My practice lies within the realms of performance, sculpture, installation, text and video. I work both collaboratively as one half of Ben and Holly and Hunt & Darton and solo and make pieces in response to a variety of situations and ideas, including what it means to be human, the relationship between life, art and context, relationships, shared experience, dialogue, personal observations and reflections about being an artist. I like to explore sites and site-specificity and respond to spaces instinctively, frequently driven by a feeling, mood or journey.
# 21 [21 June 2009]
Yesterday, I met with Jenny (I’m talking Hunt & Darton mode a bit now); we had our first activity day. To explain, we decided last month that we wanted more activity in our collaboration, less hard slog, but more opportunities to share physical activity together, of which this experience will feed back into our practice. We decided activity days, once every two months would suit as best, and that we would alternate in who would devise and organise the activity- anything from ditch walking (Holly) to a karaoke session (Jenny). This activity, not only allows us rest bite and the chance to make more of our lives like most that choose to pursue a recreational activity, it also allows us to experience further what it means to be human, what it means to have an activity, and hobby, a physical interest and in doing so what that teaches us about what it means to be human, beyond what we already know and experience and how those outside of a certain activity may see it as rather absurd behavior.

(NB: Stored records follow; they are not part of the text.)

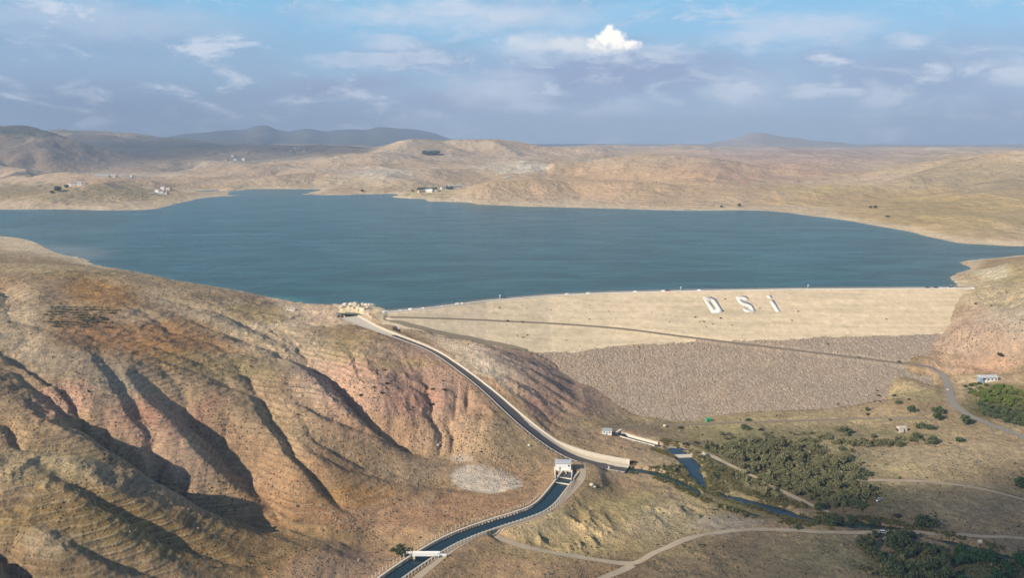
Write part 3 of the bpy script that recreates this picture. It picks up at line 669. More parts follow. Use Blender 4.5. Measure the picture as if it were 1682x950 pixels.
stony = pmask([(640,640,150,80,.9),(440,550,120,50,.6),(930,870,110,45,.8),(1120,840,90,45,.9),(60,780,140,50,.7),(800,788,60,22,.9),(110,670,70,50,.8),(1200,860,60,30,1),(800,730,120,40,.6),(1200,930,200,40,.5),(1400,900,90,30,.4),(880,640,140,50,.5)])
rng_a = sst(900, 1700, rr)
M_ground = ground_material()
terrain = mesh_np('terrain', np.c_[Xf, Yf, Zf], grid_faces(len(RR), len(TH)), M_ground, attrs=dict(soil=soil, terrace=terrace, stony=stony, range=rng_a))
tag(terrain, kind='structure')
terrain['label'] = 'dry brown and pinkish hills with gullies round the reservoir'

# ------------------------------------------------------------------ lake
def lake_material():
    m, t, b = new_mat('lake_water'); pos = t.new('ShaderNodeNewGeometry').outputs['Position']
    sh = t.new('ShaderNodeAttribute', attribute_name='shallow').outputs['Color']
    n = t.noise(pos, .003, 6, .6, .5); mq = t.new('ShaderNodeMapping'); t.put(mq.inputs[0], pos); mq.inputs['Scale'].default_value = (.4, 1.5, 1); mq.inputs['Rotation'].default_value = (0, 0, R(-12)); n2 = t.noise(mq.outputs[0], .022, 7, .68, .5)
    c = t.mix(t.mapr(n, .3, .7, 0, 1), (.012, .088, .082, 1), (.020, .092, .104, 1))
    c = t.mix(t.mapr(n2, .40, .62, 0, .7), c, (.007, .056, .060, 1))
    c = t.mix(1.0, c, sh, 'ADD')
    t.put(b.inputs['Base Color'], c); b.inputs['Roughness'].default_value = .22; b.inputs['IOR'].default_value = 1.33
    mp = t.new('ShaderNodeMapping'); t.put(mp.inputs[0], pos); mp.inputs['Scale'].default_value = (.6, 1.6, 1); mp.inputs['Rotation'].default_value = (0, 0, R(20))
    h = t.math('ADD', t.math('MULTIPLY', t.noise(mp.outputs[0], .35, 5, .65), .9), t.math('MULTIPLY', t.noise(mp.outputs[0], .07, 4, .6), 2.0))
    bp = t.new('ShaderNodeBump'); bp.inputs['Strength'].default_value = 1.0; t.put(bp.inputs['Distance'], t.mapr(n2, .35, .65, .5, 1.4))
    t.put(bp.inputs['Height'], h); t.put(b.inputs['Normal'], bp.outputs[0])
    return m
lx = np.linspace(-2600, 2200, 500); Lx, Lt = np.meshgrid(lx, np.linspace(0, 1, 340) ** 1.6)
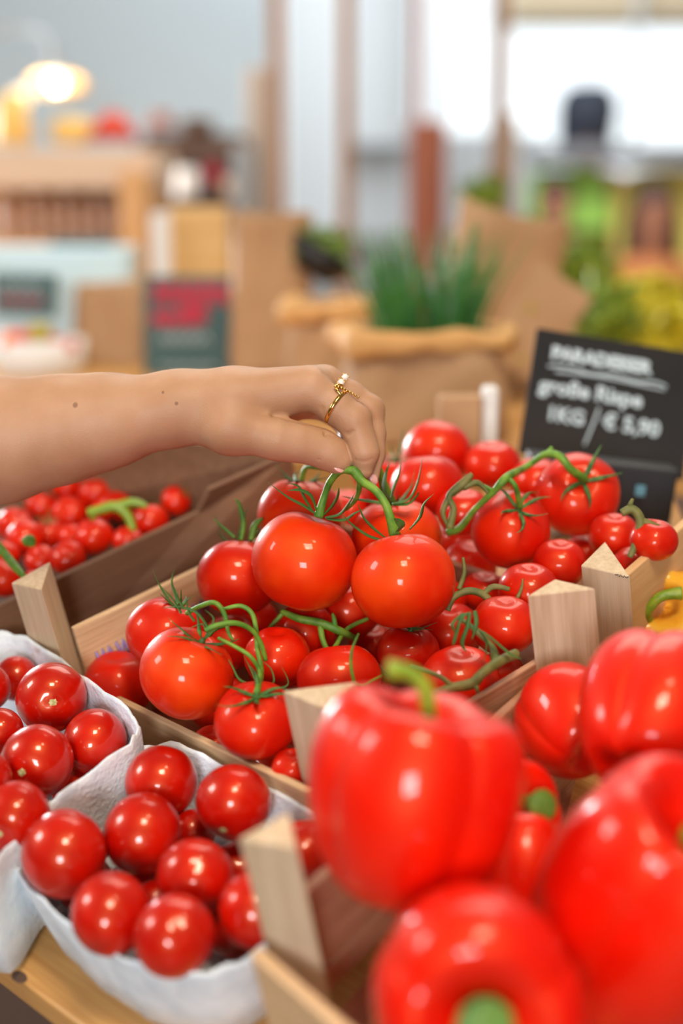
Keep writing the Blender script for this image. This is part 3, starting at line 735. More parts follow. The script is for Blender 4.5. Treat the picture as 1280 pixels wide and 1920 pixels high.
ck = [ # x,y,r,h,axis(star toward), star, label, vertical stretch
 (120, 1601, 80, .000, None, 1, 'cocktail tomato against the left corner of the front punnet'),
 (302, 1467, 67, -.006, None, 1, 'cocktail tomato at the back corner of the front punnet'),
 (438, 1504, 72, .000, (-.25, -.65, -.72), 0, 'cocktail tomato with a pale scar below, at the back right of the front punnet'),
 (267, 1563, 74, .000, (-.2, -.88, -.40), 1, 'cocktail tomato in the centre back of the front punnet, pale scar underneath'),
 (365, 1643, 72, -.002, None, 2, 'cocktail tomato in the centre right of the front punnet'),
 (208, 1713, 74, .002, None, 3, 'egg-shaped cocktail tomato at the lower left wall of the front punnet'),
 (327, 1755, 77, .004, None, 0, 'largest cocktail tomato at the near wall of the front punnet'),
 (482, 1706, 72, -.004, None, 3, 'cocktail tomato half hidden by the near pepper crate post'),
 (362, 1560, 42, -.03, None, 1, 'shaded cocktail tomato at the bottom of the front punnet, between three others'),
 (570, 1602, 64, -.006, None, 1, 'dark cocktail tomato between the near post and the big pepper'),
 (290, 1690, 40, -.035, None, 0, 'hidden lower cocktail tomato in the gap at the centre of the front punnet'),
 (96, 1308, 66, -.006, (.25, -.02, -.97), 0, 'cocktail tomato with a star scar facing us at the back of the left punnet'),
 (178, 1391, 60, -.006, None, 1, 'cocktail tomato in the right corner of the left punnet'),
 (70, 1428, 69, .000, (-.25, -.15, -.95), 0, 'cocktail tomato with a yellow star scar in the middle of the left punnet'),
 (30, 1530, 66, .000, (-.30, -.35, -.88), 2, 'cocktail tomato at the near wall of the left punnet, scar at its left'),
 (2, 1370, 42, -.002, None, 1, 'cocktail tomato cut by the photo edge, between the two scarred ones'),
 (30, 1272, 42, -.02, None, 0, 'shaded cocktail tomato at the far corner of the left punnet'),
 (-26, 1290, 46, .000, None, 2, 'cocktail tomato at the photo edge, at the back of the left punnet'),
 (-30, 1460, 52, .0, None, 2, 'cocktail tomato at the photo edge beside the near wall of the left punnet'),
]
items = [(c[0], c[1], c[2], dep(c[0], c[1], c[3]-.010 + (.012 if i >= 11 else 0))) for i, c in enumerate(ck)]
ds = settle(items, away=.55)
for c, d in zip(ck, ds):
    ax = c[4]; star = ax is not None
    me = CKT[c[5] % 4]
    axis = Vector(ax) if star else Vector((rng.uniform(-.5, .5), rng.uniform(-.3, 1), rng.uniform(.2, 1)))
    r = c[2]*d/F
    o = put('cocktail_tomato', me, U(c[0], c[1], d), r, cdir(axis), c[0]*.7, None, (1, 1, .97))
    tag(o, c[6], 'tomato', 'cocktail tomatoes in the pulp punnets')
    if star:
        s = child('stem_scar', STAR, o); s.location = (0, 0, {0: .98, 1: 1.06, 2: 1.0, 3: 1.1}[c[5] % 4]-.05+.006)

def fill(quad, depth, r, n, meshes, label, group, name, seed, extra=()):
    rr = random.Random(seed); c0 = sum(quad, Vector())/len(quad); got = []
    old = [(o.matrix_basis.translation.copy() if o.parent is None else o.parent.location + o.location, max(o.scale)) for o in C.objects if o.type == 'MESH' and o.name.split('.')[0] in ('tomato', 'cocktail_tomato')]
    for _ in range(1500):
        a, b = rr.random(), rr.random()
        p = quad[0].lerp(quad[1], a).lerp(quad[3].lerp(quad[2], a), b)
        p = c0 + (p-c0)*.98 - NW*(depth + rr.uniform(-.004, .004)); R_ = r*rr.uniform(.9, 1.05)
        if all((p-q).length > (R_+s_)*.97 for q, s_ in old+got):
            got.append((p, R_)); o = put(name, meshes[len(got) % len(meshes)], p, R_, (rr.uniform(-1, 1), rr.uniform(-1, 1), rr.uniform(0, 1)), rr.random()*6)
            tag(o, label, 'tomato', group)
        if len(got) >= n: break
def inner(c, pts, h, k): return [c + (PP(x, y, h)-c)*k for x, y in pts]
fill(inner(cB, [(60, 1560), (400, 1425), (600, 1640), (300, 1800)], -.016, .74), .038, .0175, 14, CKT, 'cocktail tomato in the shaded bottom layer of the front punnet', 'bottom layer of the front punnet', 'cocktail_tomato', 3)
fill(inner(cA, [(-250, 1420), (0, 1200), (245, 1360), (-60, 1650)], .002, .74), .046, .0185, 18, CKT, 'cocktail tomato in the shaded bottom layer of the left punnet', 'bottom layer of the left punnet', 'cocktail_tomato', 4)
fill([A1.lerp(SBk, .10)+NW*.02, B1.lerp(SBk, .08), EX.lerp(SBk, .1), SBk.lerp(B1, .12)], .050, .023, 26, TOM, 'tomato in the deep shaded layer under the others in the middle crate', 'bottom layer of the middle crate', 'tomato', 5)
# =================================================================== small tomatoes in the brown box
bt = [(306, 888, 40), (236, 900, 34), (268, 872, 30), (180, 925, 34), (130, 962, 34), (78, 950, 32), (28, 985, 34), (175, 1006, 38), (140, 1012, 34), (92, 1002, 34), (48, 1010, 36), (128, 1046, 34),
      (75, 1050, 30), (282, 978, 36), (8, 1085, 36), (10, 1040, 30), (218, 950, 32), (330, 940, 30), (240, 1015, 30), (400, 850, 26), (350, 870, 30), (125, 915, 28), (60, 1095, 26), (190, 960, 26)]
btl = ['at the back right, nearest the wrist', 'right of centre just under the forearm', 'under the forearm, second from the wrist', 'under the middle of the forearm',
       'left of centre at the back', 'in the back row near the photo edge', 'at the photo edge, top row', 'with two highlights in the middle row', 'beside the one with two highlights',
       'in the middle row, left of centre', 'in the middle row near the photo edge', 'lowest right against the side board', 'lowest centre behind the post', 'alone at right below the green vine',
       'at the lower left photo edge behind the post', 'at the photo edge, middle row', 'just left of the green vine', 'dark and deep at the right', 'dark below the green vine', 'farthest, beside the heel of the hand',
       'deep under the wrist', 'touching the lower edge of the forearm', 'behind the tip of the crate post', 'shaded in the centre']
it2 = [(x, y, r, dep(x, y, .0) + .03) for x, y, r in bt]
ds = settle(it2)
for i, ((x, y, r), d, lb) in enumerate(zip(bt, ds, btl)):
    ax = cdir((rng.uniform(-.6, .6), rng.uniform(.2, 1), rng.uniform(-.7, .4)))
    o = put('tomato', TOM[i % 4], U(x, y, d), r*d/F, ax, i, None)
    tag(o, 'small red tomato in the brown box, ' + lb, 'tomato', 'small tomatoes in the brown box')
    if i % 4 == 1: child('calyx', CAL[i % 3], o)
dk = 1.12
vine([([(165, 962, dk), (190, 955, dk), (215, 950, dk), (238, 965, dk), (250, 995, dk)], [3.6, 4.2, 4.4, 4, 3]), ([(215, 950, dk), (250, 942, dk), (275, 950, dk)], [4, 3.6, 2.4]), ([(180, 958, dk), (172, 975, dk)], [2.5, 1.5])],
     'blurred yellow-green vine lying in the brown box', 'pstem')
vine([([(-8, 1018, 1.02), (10, 1040, 1.02), (28, 1062, 1.01), (44, 1080, 1.0)], [3.2, 3.2, 3, 2]), ([(44, 1018, 1.03), (56, 1012, 1.03), (60, 1025, 1.03)], [3, 4, 2.4])],
     'blurred green vine at the left photo edge behind the crate post')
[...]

Yesterday’s activity day would focus on songs written by women for women, the majority of which reflect on love. This activity day was slightly more tailored to an up coming performance at a live art festival themed around Music in Norwich in July. After purchasing the top women songs compilation album, we selected lines from the lyrics that we liked, fragmented, ordered, came up with a few moves, my favorite an awkwardly long synchronized backing singer style movement, to no music and we couldn’t quite believe we had created a 7min performance! Not only a achievement in itself, and on reflection allowing us to see these success of these activity days, it also allowed us to work out that we can create 1 minuet of a performance per hour. Good to know!
A more epic activity starts next week. We are heading to Gower to take part in a horse riding week. I had proposed a residency period with Jenny for this Escalator project. With this recent interest in recreational residency and having already spent much time working in a theatre for a performance earlier this year we decided that this residency would be best for us if it were to incorporate some kind of activity. Accidently stumbling on an article in the local paper about a horse riding centre in Wales, we knew this was it.
We have decided to keep a blog during the week, a separate one to this, so look out for it also on AN talking!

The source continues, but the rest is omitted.